On assigning pragmatic functions in English

J. Lachlan Mackenzie and Evelien Keizer


This paper presents a discussion of the treatment of the pragmatic functions Topic and Focus in Functional Grammar (Dik: 1989, ch. 13). Two questions will be addressed: (a) the theoretical question of how the interface between the static grammar (dealing with a discourse as the product of text-creating activity) and the dynamic theory of verbal interaction (dealing with discourse as the ongoing text-creating process itself) is handled with regard to pragmatic functions; and (b) the practical question whether the reader of Dik (1989) finds a set of proposals that can be operationalized in the analysis of linguistic material.
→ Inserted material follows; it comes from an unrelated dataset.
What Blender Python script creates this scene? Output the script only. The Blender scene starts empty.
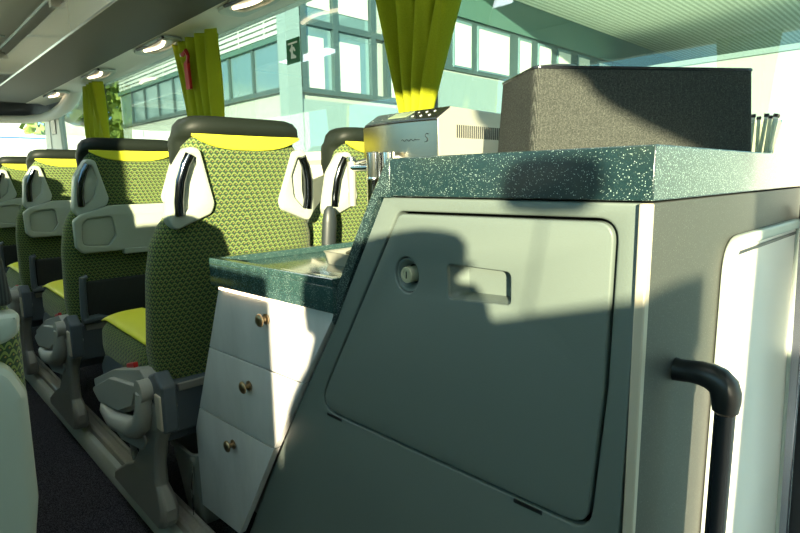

With regard to the former question we conclude that in the present FG treatment of Topic and Focus, the static and the dynamic approaches do not connect and that, as a result, the speaker’s selection of constituents for Topic or Focus function is left unaccounted for. As for the second question, we show that Dik’s proposal can be put into practice, but that the resultant analysis suffers from a number of inconsistencies and unclarities. Finally, we argue that most of these inconsistencies and unclarities can be solved if (1) we accept a different classification of Focus, and (2) assume that Topic assignment is irrelevant in English, as there is no consistent way in which Topic constituents are given special treatment, and Pl-placement can be accounted for without having to resort to Topic function.